Violence isn’t the answer to this one.

    *** You have won ***

— As you can see, violence *was* the answer to this one.  The default comment is badly out of place.

But for all that this was a persistent problem in the game, it was minor.  The game carried it.  More problematic was the unhinted nature of the solutions to the second half of the game.

At one point, you’re operating heavy machinery that will kill you if you do something wrong.  This is learn-by-dying, which is largely considered bad game design.  Gator-on is built to require lots of undos and save-restores, but I think this could have easily been avoided, for example by having the threat of death come gradually closer and giving the player a few minutes to panic, rather than blatting him out in one turn.  Also, while the solution to that one was technically fair, I thought it really ought to have been hinted, at least a little.

There’s a combat scene, which is nicely descriptive and engaging, but utterly unforgiving, so far as I can tell, in terms of what you do when.  You simply must do what the author has in mind at the time he has it in mind, and in one case this involves a new verb which, again while it technically makes sense, is a made-up word and not real English.

Even worse, while the author has very strict expectations of you, there’s again almost no leading to direct the player to those behaviors.  Frankly, I don’t think the game is solveable without the walkthrough.  Not even with exhaustive use of the hints.

Now, that’s a serious game-design problem.  And if the game weren’t so much fun and if the earlier puzzles weren’t so ingenious, it wouldn’t be able to carry it.  But it is a remarkably well-written and well-thought out game, and it does carry it.

There is, however, a more serious problem.  This is a sin of omission:

There are no conversations in the game!  Even though there are quite a lot of NPCs, they *all* refuse to talk to you, for one reason or another.

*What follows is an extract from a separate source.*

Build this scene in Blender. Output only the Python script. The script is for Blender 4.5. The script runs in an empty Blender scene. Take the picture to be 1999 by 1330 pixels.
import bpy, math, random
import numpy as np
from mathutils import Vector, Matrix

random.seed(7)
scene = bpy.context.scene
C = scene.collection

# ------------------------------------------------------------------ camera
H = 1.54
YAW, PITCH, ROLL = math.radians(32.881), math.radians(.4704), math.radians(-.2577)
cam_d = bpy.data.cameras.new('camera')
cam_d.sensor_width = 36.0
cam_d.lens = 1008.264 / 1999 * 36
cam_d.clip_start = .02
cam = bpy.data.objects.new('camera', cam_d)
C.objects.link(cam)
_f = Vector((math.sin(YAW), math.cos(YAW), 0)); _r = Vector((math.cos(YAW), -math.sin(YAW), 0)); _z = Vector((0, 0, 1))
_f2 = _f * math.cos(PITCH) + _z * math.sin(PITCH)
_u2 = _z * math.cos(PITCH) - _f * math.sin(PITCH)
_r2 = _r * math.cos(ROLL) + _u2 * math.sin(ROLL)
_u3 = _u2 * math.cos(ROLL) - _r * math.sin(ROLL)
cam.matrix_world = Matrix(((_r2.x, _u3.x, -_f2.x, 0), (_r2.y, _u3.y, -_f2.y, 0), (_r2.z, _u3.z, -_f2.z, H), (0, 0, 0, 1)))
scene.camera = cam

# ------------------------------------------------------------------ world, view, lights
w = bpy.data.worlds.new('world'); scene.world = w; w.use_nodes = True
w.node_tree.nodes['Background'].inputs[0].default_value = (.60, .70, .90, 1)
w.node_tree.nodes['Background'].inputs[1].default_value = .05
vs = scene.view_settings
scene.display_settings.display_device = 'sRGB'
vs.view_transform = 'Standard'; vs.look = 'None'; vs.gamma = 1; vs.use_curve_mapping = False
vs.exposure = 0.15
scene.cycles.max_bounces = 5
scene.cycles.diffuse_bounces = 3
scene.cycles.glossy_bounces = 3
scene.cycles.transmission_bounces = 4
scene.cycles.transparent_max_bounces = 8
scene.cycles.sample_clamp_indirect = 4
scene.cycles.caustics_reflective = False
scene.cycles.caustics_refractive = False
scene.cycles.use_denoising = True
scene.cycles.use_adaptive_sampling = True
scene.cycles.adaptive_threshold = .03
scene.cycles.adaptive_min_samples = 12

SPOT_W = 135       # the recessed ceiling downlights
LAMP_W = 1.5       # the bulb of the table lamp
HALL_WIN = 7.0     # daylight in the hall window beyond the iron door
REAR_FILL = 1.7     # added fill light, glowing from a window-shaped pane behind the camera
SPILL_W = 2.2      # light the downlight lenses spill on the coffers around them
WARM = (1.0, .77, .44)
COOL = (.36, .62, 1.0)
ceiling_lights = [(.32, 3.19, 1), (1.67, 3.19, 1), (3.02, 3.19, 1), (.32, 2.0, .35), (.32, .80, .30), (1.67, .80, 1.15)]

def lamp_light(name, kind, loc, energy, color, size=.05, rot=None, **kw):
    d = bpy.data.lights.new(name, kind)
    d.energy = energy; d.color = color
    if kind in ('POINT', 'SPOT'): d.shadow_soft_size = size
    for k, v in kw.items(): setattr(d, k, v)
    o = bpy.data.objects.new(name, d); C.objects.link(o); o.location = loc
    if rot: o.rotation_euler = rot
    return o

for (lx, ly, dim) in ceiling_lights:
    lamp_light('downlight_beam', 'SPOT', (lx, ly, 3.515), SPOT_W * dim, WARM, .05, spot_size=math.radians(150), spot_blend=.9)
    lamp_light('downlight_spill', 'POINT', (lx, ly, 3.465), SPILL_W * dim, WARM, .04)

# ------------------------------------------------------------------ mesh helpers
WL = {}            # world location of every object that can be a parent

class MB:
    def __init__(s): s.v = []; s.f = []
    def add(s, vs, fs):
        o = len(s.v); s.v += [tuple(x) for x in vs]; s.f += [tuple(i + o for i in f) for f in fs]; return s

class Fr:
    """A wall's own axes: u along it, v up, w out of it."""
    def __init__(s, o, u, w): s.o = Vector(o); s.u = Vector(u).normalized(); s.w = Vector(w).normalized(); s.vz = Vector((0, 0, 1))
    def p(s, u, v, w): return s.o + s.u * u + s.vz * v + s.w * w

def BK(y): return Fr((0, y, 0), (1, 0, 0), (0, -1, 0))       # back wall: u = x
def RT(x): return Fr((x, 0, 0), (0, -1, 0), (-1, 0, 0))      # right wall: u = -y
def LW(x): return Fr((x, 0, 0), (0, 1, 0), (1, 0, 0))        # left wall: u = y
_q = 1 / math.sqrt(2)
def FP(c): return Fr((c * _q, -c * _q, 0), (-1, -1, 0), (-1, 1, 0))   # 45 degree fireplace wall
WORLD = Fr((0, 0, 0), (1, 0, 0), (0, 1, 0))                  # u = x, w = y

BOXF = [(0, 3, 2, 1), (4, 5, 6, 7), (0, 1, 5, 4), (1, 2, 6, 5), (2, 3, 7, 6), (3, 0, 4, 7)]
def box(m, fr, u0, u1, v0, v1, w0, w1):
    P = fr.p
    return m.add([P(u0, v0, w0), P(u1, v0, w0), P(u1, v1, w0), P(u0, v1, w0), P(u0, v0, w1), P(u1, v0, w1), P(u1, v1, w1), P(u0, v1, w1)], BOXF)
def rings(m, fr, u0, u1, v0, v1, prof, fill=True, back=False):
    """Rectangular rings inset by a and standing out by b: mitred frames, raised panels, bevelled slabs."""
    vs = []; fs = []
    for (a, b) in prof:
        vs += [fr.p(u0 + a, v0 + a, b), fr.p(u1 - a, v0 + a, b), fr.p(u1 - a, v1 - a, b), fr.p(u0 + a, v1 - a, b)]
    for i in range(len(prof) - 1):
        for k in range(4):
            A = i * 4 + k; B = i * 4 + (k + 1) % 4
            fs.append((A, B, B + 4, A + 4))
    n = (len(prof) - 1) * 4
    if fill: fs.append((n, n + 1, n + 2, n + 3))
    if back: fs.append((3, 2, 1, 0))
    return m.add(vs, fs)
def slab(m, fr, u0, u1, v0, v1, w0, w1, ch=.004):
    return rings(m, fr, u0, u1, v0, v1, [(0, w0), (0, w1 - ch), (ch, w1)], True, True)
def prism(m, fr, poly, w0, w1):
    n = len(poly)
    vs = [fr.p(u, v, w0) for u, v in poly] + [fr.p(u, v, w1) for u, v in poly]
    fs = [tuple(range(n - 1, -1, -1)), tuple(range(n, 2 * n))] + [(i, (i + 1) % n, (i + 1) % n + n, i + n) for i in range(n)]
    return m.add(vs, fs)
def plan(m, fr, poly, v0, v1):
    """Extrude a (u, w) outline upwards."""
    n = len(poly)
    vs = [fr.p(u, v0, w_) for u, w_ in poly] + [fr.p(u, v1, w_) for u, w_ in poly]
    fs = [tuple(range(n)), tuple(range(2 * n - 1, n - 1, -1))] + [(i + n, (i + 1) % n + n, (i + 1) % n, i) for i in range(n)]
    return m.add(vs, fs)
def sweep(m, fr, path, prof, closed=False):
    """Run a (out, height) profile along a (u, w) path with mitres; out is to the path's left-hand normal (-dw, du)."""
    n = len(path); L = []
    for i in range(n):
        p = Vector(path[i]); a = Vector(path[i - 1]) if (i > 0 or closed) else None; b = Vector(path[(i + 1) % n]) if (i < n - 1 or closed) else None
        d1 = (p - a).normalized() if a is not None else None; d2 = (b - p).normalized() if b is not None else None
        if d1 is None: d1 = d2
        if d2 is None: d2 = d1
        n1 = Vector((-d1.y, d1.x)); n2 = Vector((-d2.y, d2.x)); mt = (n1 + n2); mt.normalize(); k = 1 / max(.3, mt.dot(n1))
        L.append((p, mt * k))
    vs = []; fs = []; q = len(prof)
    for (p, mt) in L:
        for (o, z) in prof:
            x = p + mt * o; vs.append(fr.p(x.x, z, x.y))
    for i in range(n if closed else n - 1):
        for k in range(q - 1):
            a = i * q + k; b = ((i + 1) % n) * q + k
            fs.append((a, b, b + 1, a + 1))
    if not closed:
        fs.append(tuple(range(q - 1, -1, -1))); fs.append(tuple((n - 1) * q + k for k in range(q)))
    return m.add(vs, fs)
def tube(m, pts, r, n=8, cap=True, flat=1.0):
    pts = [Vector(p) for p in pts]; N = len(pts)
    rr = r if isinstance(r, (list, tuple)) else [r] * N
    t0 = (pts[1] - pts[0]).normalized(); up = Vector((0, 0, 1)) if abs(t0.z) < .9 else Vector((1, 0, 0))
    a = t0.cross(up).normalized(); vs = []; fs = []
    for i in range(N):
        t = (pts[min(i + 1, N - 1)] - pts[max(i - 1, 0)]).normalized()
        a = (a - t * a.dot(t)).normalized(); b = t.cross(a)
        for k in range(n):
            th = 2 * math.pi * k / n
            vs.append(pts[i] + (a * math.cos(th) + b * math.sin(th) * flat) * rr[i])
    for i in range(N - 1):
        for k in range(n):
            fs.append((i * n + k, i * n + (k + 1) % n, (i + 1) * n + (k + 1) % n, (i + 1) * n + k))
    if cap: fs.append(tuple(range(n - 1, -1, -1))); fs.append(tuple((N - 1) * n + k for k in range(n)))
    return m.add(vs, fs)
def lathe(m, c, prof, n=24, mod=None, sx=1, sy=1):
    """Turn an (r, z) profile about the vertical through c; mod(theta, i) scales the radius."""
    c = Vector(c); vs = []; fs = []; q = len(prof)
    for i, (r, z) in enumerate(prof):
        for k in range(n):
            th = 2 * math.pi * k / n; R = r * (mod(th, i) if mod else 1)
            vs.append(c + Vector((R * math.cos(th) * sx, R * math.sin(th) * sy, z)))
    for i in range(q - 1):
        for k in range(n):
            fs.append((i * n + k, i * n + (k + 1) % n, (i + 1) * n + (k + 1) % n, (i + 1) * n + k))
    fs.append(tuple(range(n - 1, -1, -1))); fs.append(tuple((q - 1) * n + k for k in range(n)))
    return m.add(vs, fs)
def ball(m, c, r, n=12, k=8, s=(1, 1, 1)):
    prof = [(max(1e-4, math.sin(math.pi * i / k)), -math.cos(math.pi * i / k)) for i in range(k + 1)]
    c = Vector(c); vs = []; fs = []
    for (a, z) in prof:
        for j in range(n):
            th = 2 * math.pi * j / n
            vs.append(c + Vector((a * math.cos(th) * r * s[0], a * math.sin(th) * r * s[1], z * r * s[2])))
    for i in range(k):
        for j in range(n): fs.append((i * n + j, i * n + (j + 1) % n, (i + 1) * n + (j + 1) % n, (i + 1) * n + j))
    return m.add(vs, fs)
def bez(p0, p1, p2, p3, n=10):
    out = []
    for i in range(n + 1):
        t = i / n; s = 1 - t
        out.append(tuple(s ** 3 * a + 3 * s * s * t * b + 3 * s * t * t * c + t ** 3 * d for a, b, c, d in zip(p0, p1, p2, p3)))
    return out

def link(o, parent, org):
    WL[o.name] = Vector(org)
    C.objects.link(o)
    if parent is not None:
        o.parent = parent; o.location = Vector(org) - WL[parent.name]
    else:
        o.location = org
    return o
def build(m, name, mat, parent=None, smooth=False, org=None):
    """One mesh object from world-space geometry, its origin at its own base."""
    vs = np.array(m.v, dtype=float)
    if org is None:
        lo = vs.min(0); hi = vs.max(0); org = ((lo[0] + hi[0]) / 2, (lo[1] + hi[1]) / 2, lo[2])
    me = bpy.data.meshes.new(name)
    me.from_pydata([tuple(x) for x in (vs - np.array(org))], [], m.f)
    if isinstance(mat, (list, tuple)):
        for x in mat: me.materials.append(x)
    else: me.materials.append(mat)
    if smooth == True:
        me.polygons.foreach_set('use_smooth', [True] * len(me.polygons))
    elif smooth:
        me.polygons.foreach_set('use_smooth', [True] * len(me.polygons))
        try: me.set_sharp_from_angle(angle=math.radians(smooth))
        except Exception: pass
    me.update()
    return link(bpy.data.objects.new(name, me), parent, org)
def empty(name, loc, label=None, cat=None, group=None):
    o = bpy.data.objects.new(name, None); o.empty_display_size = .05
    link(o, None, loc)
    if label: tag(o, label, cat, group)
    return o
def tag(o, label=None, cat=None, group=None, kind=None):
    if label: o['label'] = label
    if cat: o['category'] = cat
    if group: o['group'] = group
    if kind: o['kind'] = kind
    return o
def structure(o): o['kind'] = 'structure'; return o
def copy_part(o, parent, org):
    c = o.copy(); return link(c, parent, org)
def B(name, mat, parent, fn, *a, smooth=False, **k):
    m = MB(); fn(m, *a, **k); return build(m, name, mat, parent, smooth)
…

For one thing, the game badly needs a conversation to vary the pace and the style of interaction.  For another thing, you have no idea what you’re doing or why you’re doing it until the very last scene.  Even the barest motion toward filling in those blanks early — through a conversation with a talking extra who, like Batman’s butler, is just there to have conversations with the main character, perhaps — just the slightest hint that would give you a notion of the general direction of the story — would give this game the sense of story development it needs to be really satisfying.  And also, it might give us a sense of the stakes involved:  Why are the Everglades important and how are they being threatened by the enemy?

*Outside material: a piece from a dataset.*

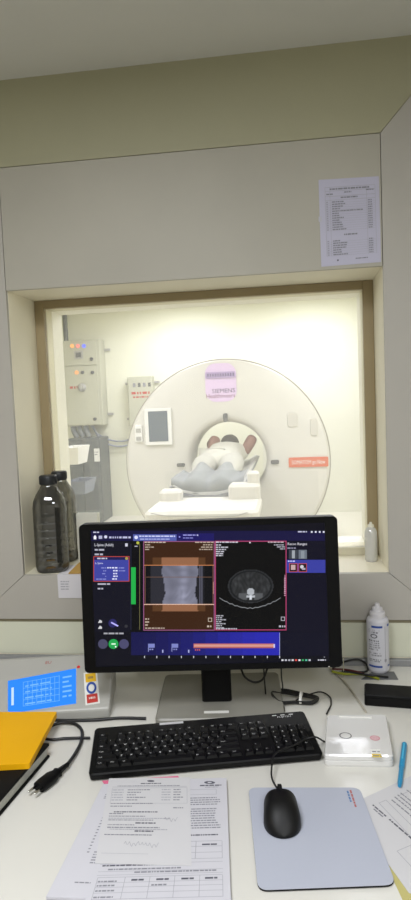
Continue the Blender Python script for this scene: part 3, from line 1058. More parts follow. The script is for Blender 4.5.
sr(284.8, 575, 285.3, 594, '#d8a8c0', 5)
sr(212.8, 582, 213.5, 594, '#e0a890', 5)
sr(144, 604.2, 214, 605.2, '#f0c8b0', 6); sr(144, 565, 214, 565.7, '#d98a52', 6); sr(146, 577, 212, 577.5, '#7a5a48', 6); so_(144.8, 565, 213.2, 605.2, '#9b6a58', 6, .4)
sw(249.3, 250.6, 543.4, 1.4, '#e8e8f0', 5)
# table line in the slice
for i in range(24):
    x0, x1 = 219.5 + i * 2.55, 219.5 + (i + 1) * 2.55
    f = lambda x: 598 + 10.4 * (1 - abs((x - 250) / 31) ** 1.8) + .5 * math.sin(x * 1.4)
    o = LV + .0005
    sc.add([scr(x0, f(x0) + .35, o), scr(x1, f(x1) + .35, o), scr(x1, f(x1) - .35, o), scr(x0, f(x0) - .35, o)], [(0, 1, 2, 3)], em('#8f9296'))
# timeline
for k in range(12):
    x0 = 131 + k * 12.4
    c = ['#14144a', '#15154e', '#171656', '#18185e', '#1a1a68', '#1c1c74', '#1f1f82', '#222290', '#25259c', '#2727a6', '#2828ac', '#2828ae'][k]
    sr(x0, 632.5, x0 + 12.4, 655.5, c, 2)
sr(131, 655.5, 329, 661.5, '#0a0a16', 1); sr(279.4, 633, 280, 656, '#9aa0d8', 4); sr(281, 632.5, 328.5, 656, '#0c0c20', 2)
for x0 in (148, 171.5):
    sr(x0, 644, x0 + 6.6, 648, '#7f86c8', 4); sr(x0, 648, x0 + .6, 652, '#9aa0d8', 4); sw(x0 + 1.2, x0 + 5.5, 650.3, 1.3, '#8a90cc', 4, 1, (1, 2))
sr(193.5, 643.8, 274.5, 648.4, '#b8655f', 4); sr(194, 644.8, 273.6, 647, '#d99a90', 5); sr(273.5, 644.4, 275, 648, '#c8c8f0', 5); sw(195, 200, 651, 1.6, '#c05a50', 4, 1, (1, 2))
for x0 in (162, 188): sr(x0, 650, x0 + 1.3, 653, '#a8aee0', 4)
for k in range(12):
    sr(144 + 12.3 * k, 656.2, 144.8 + 12.3 * k, 658.4, '#d8d8e0', 4)
# recon list
sr(287, 541.5, 328.5, 632, '#0e0d20', 2)
st('Recon Ranges', 287.5, 545.2, 2.6, '#e6e4f0', 4, width=19.5); sw(287.5, 296, 548.9, 1.3, '#9090a8', 4)
sr(286.5, 560, 325.5, 573, '#3a3fa0', 3); sw(288, 295, 562, 1.3, '#c8caff', 5)
sr(289, 550, 298, 559, '#3d424c', 4); sr(292, 550.5, 295, 558.5, '#a0a6ae', 5); sr(298.6, 550, 307, 559, '#6c7480', 4); sr(301, 551, 304.5, 558.5, '#8a929c', 5)
for x0 in (289.2, 298.6):
    sr(x0, 563.5, x0 + 8.4, 572.2, '#1b1320', 4); so_(x0, 563.5, x0 + 8.4, 572.2, '#c8524e', 6, .6)
sr(291, 565, 295.5, 570, '#c8a8a8', 5); sd(302, 567, 1.8, '#d0d0d8', 5); sr(302, 568, 305.5, 570, '#b0a8b8', 5)
sw(298, 307, 532.5, 1.3, '#c8c8e4', 4)
for x0 in (311, 315, 319, 323): sr(x0, 531.2, x0 + 1.7, 532.9, '#e6e6f6', 4)
for k, c in enumerate(('#d8d8e0', '#c0c0cc', '#b0b0bc', '#d8d8e0', '#e05048', '#e8e8f0', '#3aa860', '#58c0a0', '#c8c8d4')):
    sr(281.5 + k * 3.4, 659.6, 283.6 + k * 3.4, 661.3, c, 4)
sw(318, 326, 661, 1.3, '#c8c8d4', 4); sr(324, 657, 325, 657.8, '#a0a0b0', 4)
nbase = len(sc.v)


# scout radiograph and slice as fine coloured grids
def nz(x, y, s=1.0):
    return .5 + .5 * math.sin(x * 12.9 * s + 3 * math.sin(y * 5.1 * s)) * math.sin(y * 9.7 * s + 2 * math.sin(x * 7.3 * s))


def scout(x, y):
    # x 0..1 across the frame, y 0..1 down
    if y < .175 or y > .785:
        return lin('#3b2110')
    body = abs(x - .515) < .262 - .045 * math.exp(-((y - .55) / .14) ** 2) + .006 * math.sin(y * 40)
    orange = y < .27 or y > .705
    if orange:
        return lin('#96674a') if body else (lin('#5a3a22') if .12 < x < .88 else lin('#3b2110'))
    if body:
        sp = math.exp(-((x - .56) / .06) ** 2)
        e = .42 + .16 * nz(x * 1.4, y * 2) + .25 * sp * (.6 + .4 * math.sin(y * 75)) + .12 * (y - .3)
        pel = math.exp(-(((x - .58) / .13) ** 2 + ((y - .60) / .07) ** 2))
        e += .28 * pel * nz(x * 4, y * 4)
        e = min(1, e)
        c = lin('#6f7080')
        return tuple(v * (e * 2.1) for v in c)
    if .09 < x < .87:
        k = .008 + (.020 if x < .3 else .006) + (.12 if abs(x - .83) < .012 or abs(x - .80) < .01 else 0)
        return (k * .9, k * .9, k * 1.25)
    return (.004, .004, .006)


def axial(x, y):
    # ellipse of the trunk
    dx, dy = (x - .5) / .325, (y - .515) / .185
    d = dx * dx + dy * dy
    if d > 1:
        return lin('#050507')
    if d > .90:
        return (.030, .032, .036)
    if d > .74:
        return (.010, .011, .013)
    b = .02 + .04 * nz(x * 3, y * 3) * nz(x * 5 + 1, y * 4)
    sx, sy = (x - .5) / .055, (y - .575) / .04
    if sx * sx + sy * sy < 1:
        b = .42 + .1 * nz(x * 9, y * 9)
    elif abs(x - .5) < .012 and .60 < y < .66:
        b = .7
    elif abs(x - .5) < .06 and abs(y - .625) < .012:
        b = .5
    elif abs(abs(x - .5) - .11) < .06 and abs(y - .63) < .035:
        b = .10
    return (b * .95, b, b * 1.08)


cols = []
pm = picture_mat()
mats.append(pm); PI_ = len(mats) - 1
for (x0, y0, x1, y1, f, nx, ny) in ((144, 542.2, 213.8, 630, scout, 70, 88), (215.8, 556, 285.6, 616, lambda a, b: axial(a, .18 + b * .66), 90, 84)):
    o = LV + .00030
    vs = []
    for j in range(ny + 1):
        for i in range(nx + 1):
            vs.append(scr(x0 + (x1 - x0) * i / nx, y0 + (y1 - y0) * j / ny, o)); cols.append(f(i / nx, j / ny))
    sc.add(vs, [((j + 1) * (nx + 1) + i, (j + 1) * (nx + 1) + i + 1, j * (nx + 1) + i + 1, j * (nx + 1) + i) for j in range(ny) for i in range(nx)], PI_)
scr_o = sc.build('screen', mats, mo)
att = scr_o.data.color_attributes.new('pic', 'FLOAT_COLOR', 'POINT')
for i, c in enumerate(cols):
    att.data[nbase + i].color = (*c, 1)

# ------------------------------------------------------------------ keyboard
kz0, kzb, kzf = DZ, DZ + .026, DZ + .016
FL, FR = onz(86.5, 778, kzf - .010), onz(322, 761, kzf - .010)
BL, BR = onz(98, 729, kzb), onz(304, 709, kzb)
ku = ((FR - FL).normalized() + (BR - BL).normalized()); ku.z = 0; ku.normalize()
kf = Vector((ku.y, -ku.x, 0))      # towards the front
kc = (FL + FR + BL + BR) / 4
KWD, KD = (FR - FL).length, abs(((BL + BR) / 2 - (FL + FR) / 2).dot(kf))
kb_ang = math.atan2(ku.y, ku.x)
kc.z = DZ
kb = thing('keyboard', kc, 'black full-size keyboard with white legends in front of the monitor', 'keyboard', rz=kb_ang)
tilt = math.atan2(kzb - kzf, KD)
kt = kf * math.cos(tilt) - Z * math.sin(tilt)
kn = Z * math.cos(tilt) + kf * math.sin(tilt)
KO = Vector((kc.x, kc.y, (kzb + kzf) / 2))   # centre of the top surface
mb = MB()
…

This is not the best game in the Comp — Broken Legs was better — but it has some of the best puzzle design and physical simulation I’ve seen in a long time.  So far, I can certainly say that it kicks the most ass.  I strongly urge the author to take care of the custom messages, to cover those loop-holes in the physics, and to flesh out the story a little, and enter this in Spring Thing.  I think it’ll do really well.